1.1 Op 6 november, aangevuld op 17 en 18 november 2020 en 6 en 11 februari 2021,
heeft klaagster bij de deken een klacht ingediend over verweerster. De klacht zag
op de rechtsbijstand van verweerster aan klaagster in een strafzaak. Bij beslissing
van 31 mei 2021 heeft de voorzitter de klacht kennelijk ongegrond verklaard. Klaagster
is hiertegen in verzet gegaan.
1.2 Op 10 juni 2021 heeft klaagster bij de deken een nieuwe klacht ingediend over
verweerster.
2 KLACHT
2.1 De klacht houdt, zakelijk weergegeven, in dat verweerster tuchtrechtelijk verwijtbaar
heeft gehandeld als bedoeld in artikel 46 Advocatenwet doordat zij weigert aan klaagster
afschrift toe te zenden van de strafprocesdossiers terwijl verweerster nadrukkelijk
stelt klaagster als piketadvocaat in strafzaken te hebben bijgestaan.
3 VERWEER
3.1 Verweerster voert tegen de klacht verweer. De voorzitter zal hierna, waar nodig,
op het verweer ingaan.
4 BEOORDELING
4.1 In het tuchtrecht geldt het ne bis in idem-beginsel. Dat beginsel houdt in
dat niet voor een tweede maal kan worden geklaagd over een gedraging van een advocaat
waarover de tuchtrechter al geoordeeld heeft. Het beginsel brengt ook mee dat een
klager, die zich naar aanleiding van een bepaald feitencomplex over een advocaat wenst
te beklagen, zijn klachten in één keer kenbaar dient te maken. Het beginsel verzet
zich ertegen dat, nadat een klacht over een feitencomplex is beoordeeld en daarop
is beslist, de klager zich later opnieuw en met een andere klacht naar aanleiding
van dat feitencomplex over de advocaat beklaagt. Een advocaat heeft immers belang
bij toepassing van het beginsel van rechtszekerheid, dat onder meer meebrengt dat
een advocaat ervan mag uitgaan dat alle klachten over de wijze waarop hij gedurende
een bepaalde periode zijn werkzaamheden heeft verricht tegelijk worden ingediend.
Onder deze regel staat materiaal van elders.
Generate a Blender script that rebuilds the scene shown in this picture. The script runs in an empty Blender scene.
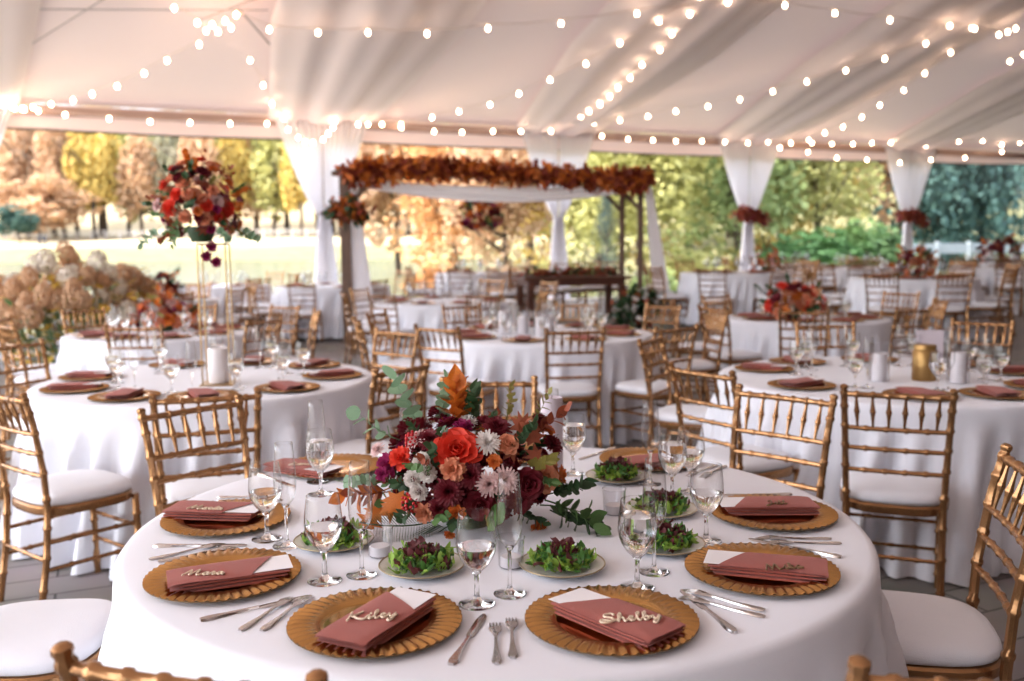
import bpy, math, random
from mathutils import Vector, Matrix
PI = math.pi
R = math.radians
col = bpy.context.scene.collection
scn = bpy.context.scene
random.seed(7)

# ------------------------------------------------------------------ camera numbers (image taken as 1024 x 681)
F, PITCH, ROLL, CAMH = 930.0, 0.1023, -0.0084, 1.487
_c, _s = math.cos(PITCH), math.sin(PITCH)
_r0, _u0, _f0 = Vector((1, 0, 0)), Vector((0, _s, _c)), Vector((0, _c, -_s))
_cr, _sr = math.cos(ROLL), math.sin(ROLL)
RGT = _r0 * _cr + _u0 * _sr
UPV = _u0 * _cr - _r0 * _sr
CAM = Vector((0, 0, CAMH))

def ray(px, py):
    return (_f0 + RGT * ((px - 512) / F) + UPV * ((340.5 - py) / F))

def at(px, py, z):
    """point of the horizontal plane z seen at a pixel"""
    d = ray(px, py)
    return CAM + d * ((z - CAMH) / d.z)

def atY(px, py, Y):
    d = ray(px, py)
    return CAM + d * (Y / d.y)

def floor_z(x, y):
    """the back of the floor ramps up a little"""
    v = .6 * x + .8 * y - 8.9
    return max(0.0, min(.28, .06 * v)) if y < 40 else .28

# ------------------------------------------------------------------ object helpers
class MB:
    def __init__(s): s.v, s.f = [], []
    def add(s, vs, fs):
        b = len(s.v); s.v += [tuple(v) for v in vs]; s.f += [tuple(b + i for i in f) for f in fs]; return s
    def box(s, x0, x1, y0, y1, z0, z1, M=None):
        vs = [Vector((x, y, z)) for z in (z0, z1) for x, y in ((x0, y0), (x1, y0), (x1, y1), (x0, y1))]
        if M: vs = [M @ v for v in vs]
        return s.add(vs, [(3, 2, 1, 0), (4, 5, 6, 7), (0, 1, 5, 4), (1, 2, 6, 5), (2, 3, 7, 6), (3, 0, 4, 7)])
    def tube(s, pts, rad, n=8, caps=True):
        pts = [Vector(p) for p in pts]
        if not hasattr(rad, '__len__'): rad = [rad] * len(pts)
        m = len(pts); vs = []; prev = None
        for i, p in enumerate(pts):
            t = (pts[min(i + 1, m - 1)] - pts[max(i - 1, 0)])
            if t.length < 1e-9: t = Vector((0, 0, 1))
            t.normalize()
            if prev is None:
                a = t.orthogonal().normalized()
            else:
                a = prev - t * prev.dot(t)
                a = a.normalized() if a.length > 1e-6 else t.orthogonal().normalized()
            prev = a; b = t.cross(a)
            for k in range(n):
                an = 2 * PI * k / n
                vs.append(p + (a * math.cos(an) + b * math.sin(an)) * rad[i])
        fs = [(i * n + k, i * n + (k + 1) % n, (i + 1) * n + (k + 1) % n, (i + 1) * n + k) for i in range(m - 1) for k in range(n)]
        if caps: fs += [tuple(range(n))[::-1], tuple((m - 1) * n + k for k in range(n))]
        return s.add(vs, fs)
    def lathe(s, prof, n=24, M=None, cap0=False, cap1=False, wob=None):
        vs = []
        for (r, z) in prof:
            for k in range(n):
                a = 2 * PI * k / n
                v = Vector((r * math.cos(a), r * math.sin(a), z))
                if wob: v = wob(v, a, r, z)
                vs.append(M @ v if M else v)
        m = len(prof)
        fs = [(i * n + k, i * n + (k + 1) % n, (i + 1) * n + (k + 1) % n, (i + 1) * n + k) for i in range(m - 1) for k in range(n)]
        if cap0: fs.append(tuple(range(n))[::-1])
        if cap1: fs.append(tuple((m - 1) * n + k for k in range(n)))
        return s.add(vs, fs)
    def join(s, o, M=None):
        return s.add([M @ Vector(v) for v in o.v] if M else o.v, o.f)
    def mesh(s, name, m, smooth=True, auto=None):
        me = bpy.data.meshes.new(name); me.from_pydata(s.v, [], s.f); me.validate()
        if m: me.materials.append(m)
        if smooth: me.shade_smooth()
        if auto is not None and smooth:
            me.set_sharp_from_angle(angle=R(auto))
        return me
    def build(s, name, m, parent=None, smooth=True, auto=40):
        return link(name, s.mesh(name, m, smooth, auto), parent)

def link(name, me, parent=None, loc=(0, 0, 0), rot=(0, 0, 0), sc=None):
    o = bpy.data.objects.new(name, me); col.objects.link(o)
    o.location = loc; o.rotation_euler = rot
    if sc is not None: o.scale = (sc, sc, sc) if not hasattr(sc, '__len__') else sc
    if parent: o.parent = parent
    return o

def tag(o, label=None, cat=None, group=None, kind=None):
    if label: o['label'] = label
    if cat: o['category'] = cat
    if group: o['group'] = group
    if kind: o['kind'] = kind
    return o

def thing(name, loc, rz=0, label=None, cat=None, group=None):
    o = bpy.data.objects.new(name, None); col.objects.link(o)
    o.empty_display_size = .1
    o.location = loc; o.rotation_euler = (0, 0, rz)
    return tag(o, label, cat, group)

KIDS = {}
def kids(o):
    return list(o.children)

def dup(root, loc, rz, label, group=None, parent=None, src_kids=None):
    c = root.copy(); col.objects.link(c)
    if parent: c.parent = parent
    else:
        c.location = loc; c.rotation_euler = (0, 0, rz)
        if label: c['label'] = label
        if group: c['group'] = group
    for ch in (src_kids if src_kids is not None else kids(root)):
        dup(ch, None, 0, None, None, parent=c)
    return c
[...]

Dit is tevens een legitiem belang van de dekens en de tuchtrechters en een beginsel
van goede procesorde.
4.2 De voorzitter overweegt als volgt. De onderhavige klacht van klaagster over
verweerster ziet – zo begrijpt de voorzitter – op hetzelfde feitencomplex als waarop
de in de beslissing van 31 mei 2021 beoordeelde klacht berust. Van klaagster mag worden
verwacht dat zij voor of tijdens de eerdere klachtprocedure nagaat – of eventueel
via de deken na laat gaan – of zij alle relevante informatie heeft en of haar klacht
in het licht daarvan compleet is. Voor zover klaagster in de eerdere klachtprocedure
niet alle klachten ten aanzien van verweerster naar voren heeft gebracht, komt dat
voor haar rekening. Nieuwe klachten die daarop betrekking hebben worden alleen beoordeeld
als het onmogelijk was deze in de eerdere procedure al mee te nemen. Dat daarvan sprake
is, is niet gebleken.
4.3 Op grond van het voorgaande zal de voorzitter de klacht, met toepassing van
artikel 46j Advocatenwet, dan ook kennelijk niet-ontvankelijk verklaren.
BESLISSING
De voorzitter verklaart:
de klacht, met toepassing van artikel 46j Advocatenwet, kennelijk niet-ontvankelijk.
Aldus beslist door mr. J.H. Dubois, plaatsvervangend voorzitter, bijgestaan door mr. S. el Bouazzati-van Excel als griffier en uitgesproken in het openbaar op 1 november 2021.